3 min read

Les Miserables: The Abandoned Garden

When we left our intrepid hero and his young lark, Cosette, they had just dropped into a space unmet explored in a frantic attempted to evade Javert and the group of soldiers and police he had conscripted in tracking them down. As they begin to take in their surroundings it doesn’t look great.

They are closed in on all sides, a building making up two of those sides, and the large wall stretching across the other two. They seem to be in a garden that stretches quite a way into the darkness and the walls beyond, but it is not a well tended garden. It is bleak and stark, and it seems to be essentially abandoned. The outbuilding whose roof they had made use of on their entry is full of small rooms, but the doors are locked. There is one room open and drafty that functions as a shed, and they end up taking some shelter there.

While they take all of this in and begin to hide they can hear the voices of Javert and the others outside. They haven’t been seen but Javert is insisting they must be trapped within the tightly encircled area outside - He asserts that there is no way they could have escaped.

These voices and their search are filling Valjean with fear and dread, but eventually they die out and he begins to hear something else - with no idea where it is coming from he can make out a beautiful chorus of angelic voices and together with Cosette they fall on their knees.

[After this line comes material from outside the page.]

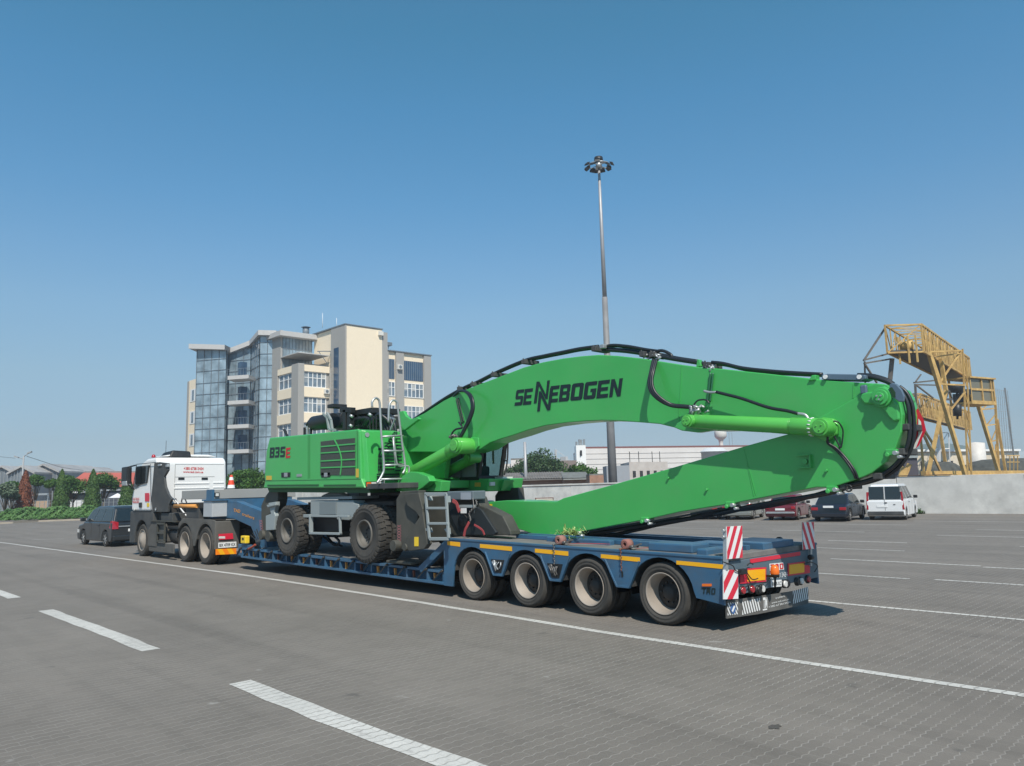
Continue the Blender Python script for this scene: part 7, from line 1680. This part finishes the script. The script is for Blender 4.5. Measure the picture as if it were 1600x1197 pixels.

Hugo makes use of the voices of Javert and those with him hunting for Valjean held in contrast with the angelic voices singing in chorus that have no clear origin to once again establish that though this is a story playing out in a particular time and place, it is also one that is echoed in the grand themes of justice and redemption. With Cosette and Valjean on their knees, uncertain of their fate, we are once again drawn to the fact that individual acts of mercy, though vital, are not enough to overcome the twisted and broken system that continues to bear down upon them with all of it’s weight. They need something more. Here Hugo hints at that something being divine, but it is unclear what will actually happen next.